When we’re not doing that, we’re answering questions.

When you work on The John Green House, you’re going to get into conversations.  That’s just a given now, and we know that if we plan to spend three hours of a Saturday morning working on the house, at least a good half hour (and usually more) is filled with answering questions from passersby about our large, yellow stuccoed friend.

It’s to be expected, and we’re happy to inform people about what’s going on.  Perhaps you’ve passed by and wondered as well, but haven’t seen us out there, or haven’t had the time to stop and chat.  So for anyone that’s still curious, I give you some of our most asked questions and their answers.

How old is this house?  Nearly 200 years old.  We had initially believed the house to have been built in 1817, but our Vice President Win Perry discovered information that now indicates a construction date of 1819.

Who owns the house?  The John Green Preservation Coalition, a not for profit organization, holds the deed to the house.  After being taken in lieu of foreclosure several years ago, the house was eventually donated to us by the bank.

When did people last live in the house?  The latest signs of occupancy are refrigerator magnet calendars from 2004.  We’re assuming around that time.

That sign with the “X” means they’re going to tear it down, right?  No.  Many people believe that “the X Sign” means that a property has been condemned.  This is not the case.  That sign is a warning to firefighters that the structure has been deemed unsafe by the building department and fire inspector.  It is there as a warning to use extreme caution.

So it’s not safe?  Well, it’s actually safer now than when we first acquired the house.  Over the last couple of decades, a combination of water and termites caused a decent amount of damage to many of the load bearing floor joists throughout the house.  Parts of the first floor felt like they would collapse at any moment.  Since our acquisition, our friends at Helmer Cronin Construction and DCAK-MSA Architecture have given us much needed assistance and have constructed temporary interior supports from basement to roof, as well as installing exterior struts to literally hold the walls in place.

What are you going to do with the house?  That’s an excellent question.  We have talked about having the house serve as a Nyack Welcome Center and museum, we’ve discussed using part of the house as artist’s live/work space, and there’s even been some suggestion of retail.  While we have many ideas on the subject, we’re very interested in hearing about what the community might like to see the house become.  We’ll be asking folks to participate in a survey in the near future – keep checking back here for details.

When do you think you’ll be done?  Our goal is to have the grand opening of the house coincide with the opening of the new Tappan Zee Bridge, which is scheduled to be 2018.  If it looks like we’re not going to make that deadline, then our new deadline will be 2019, to coincide with the 200th “birthday” of the house.

How much is all that going to cost?  We’re currently estimating around $500,000.

How much of my tax dollars are going to pay for this?  None.  Zero.  Zip.  Nada.

Have you found anything valuable in there?  I don’t know about valuable, but we’ve found an eclectic assortment of interesting objects for sure.  We’ll be displaying some of them in an exhibit soon.

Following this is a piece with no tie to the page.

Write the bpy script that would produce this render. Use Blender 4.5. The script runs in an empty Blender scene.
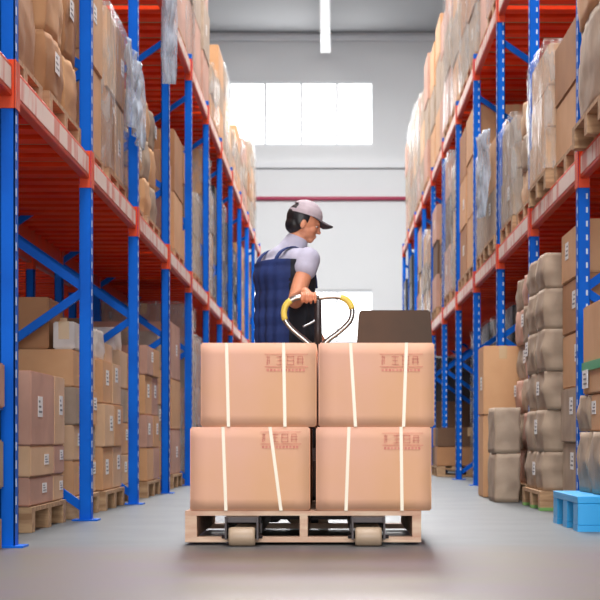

How can people help?  We have been really fortunate to have a great group of volunteers who have been assisting us in cleaning up the property.  We’ve also been blessed with generous people who have donated monetarily to our efforts.  We can always use assistance in both of those areas, but probably one of the easiest ways people can help is to simply tell a friend.  The rehabilitation of The John Green House is a huge effort, and it will truly take a Village to realize our vision.  So, for anyone who wants to help – spread the word!  Thanks!